Um pessimismo identidade, fruto do perfil político marxista, da
ideologia crítica-objetiva que fincou o marco do documentário
brasileiro desde "Aruanda". "Mas a verdade é (...)"são
literalmente as palavras do narrador onipotente ao dizer do sonho que
este não passaria de uma não percepção dos
jogadores de futebol como apenas mais uma massa de trabalhadores mal pagos
e explorados por clubes e empresários. Capovilla quer fazer um
filme-denúncia – uma tentativa de desmistificar o senso comum do
star system em torno dos jogadores de futebol (que, naqueles anos
60, estava apenas engatinhando...).
Uma visão e
um discurso que muito se aproximam do "Garrincha" de Joaquim
Pedro. Através da utilização de um jogador-ídolo
como foco de fácil identificação e ponte para a apresentação
da crítica marxista, ambos os filmes se utilizam de depoimentos
dos jogadores e imagens de torcedores descontrolados como as ilustrações
de seu discurso preestabelecido. Os focos são os mesmos: a questão
da fama, da glória e da relação com o público.

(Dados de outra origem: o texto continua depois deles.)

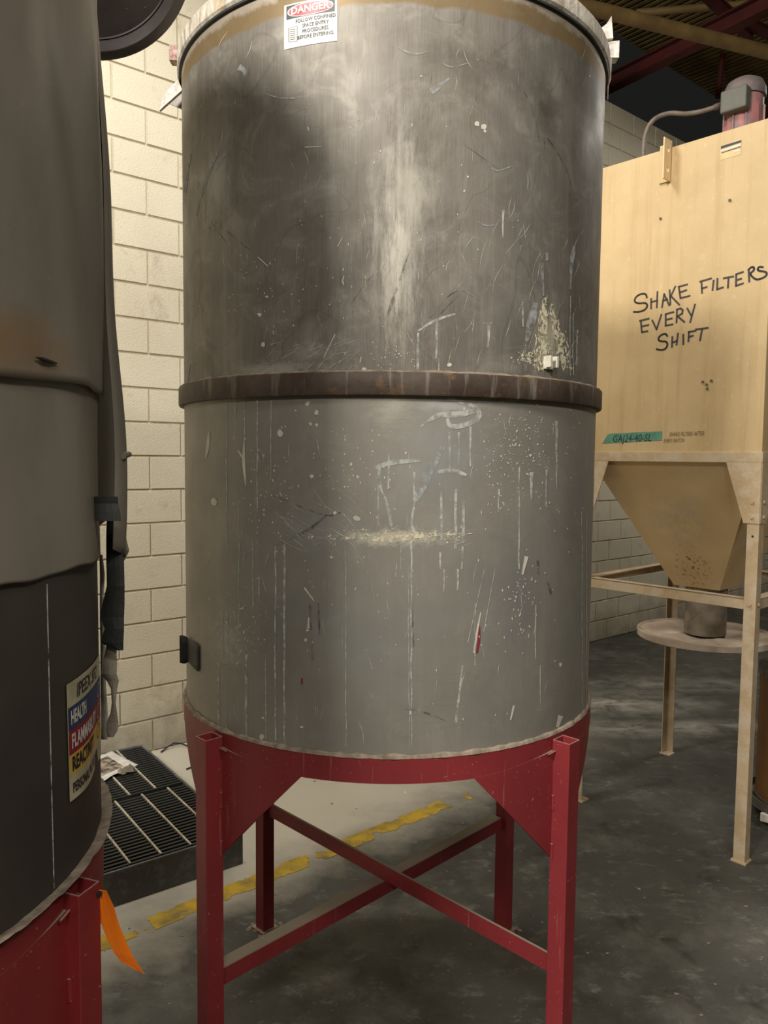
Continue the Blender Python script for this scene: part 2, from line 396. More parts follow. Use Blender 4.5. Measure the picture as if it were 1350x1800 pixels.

Capovilla e Joaquim Pedro criam filmes que constróem um pensamento
em direção a uma sentença; e a sentença de
ambos condena o futebol...Uma condenação autoritária,
criada sem que a voz do público fosse ouvida ou levada em conta
– o narrador explica, descreve e sentencia em uma só voz de saber...
A Verdade está no nome e na intenção do longa que
contém "Os subterrâneos(...)"... Verdade esta que
é construída com maestria por Maurice Capovilla , obedecendo
seus preceitos claramente marxistas e alcançando seus objetivos
discursivos. Isso esta claro no plano que fecha o filme: um torcedor do
Santos grita como um louco, se descabela diante da câmera e , neste
ponto do filme, o estabelecimento da crítica já está
tão claro que é desnecessária a narração
para que a cena se torne patética, humilhante... A imagem final,
embasada em todo o discurso assentado durante o filme, já fala
por si mesma...
Subterrâneos
é um filme envelhecido, gasto pela repetição
histórica de um mesmo discurso. Grande parte de sua crítica
já está enfraquecida, seu discurso já está
esvaziado. Capovilla fez um filme arriscado, perigoso e agressivo– cujo
discurso se perdeu no senso comum dos filmes contestatórios e na
diluição do pensamento crítico marxista.
Há porém,
uma grande representatividade no filme de Maurice: trata-se de um dos
primeiros filmes nacionais a utilizar o som-direto e , portanto, apresenta
uma ingenuidade e uma precariedade no uso o equipamento que são
bastante explicativas. Parte da incomunicabilidade entre filme e torcedores
é fruto justamente desta precariedade, são subaproveitados
os depoimentos dos anônimos (de fato, apenas um é ouvido
com clareza). A falta de diálogo , aliás, talvez seja às
vezes um fator mais de realização do que de intenção
(sendo a primeira uma espécie de incentivo conjuntural para a cristalização
do modo autoritário de "documentar").
Portanto, cria-se
um distanciamento entre filme e espectador, um ar rígido didático
que dificulta a transmissão de idéias tão contrárias
aos mitos sociais estabelecidos. O filme de Capovilla se apresenta fechado
em si mesmo, dentro do modelo "objetivo" e surdo do cinema novo
. Um modelo já ultrapassado dentro da pensamento do cinema "documental"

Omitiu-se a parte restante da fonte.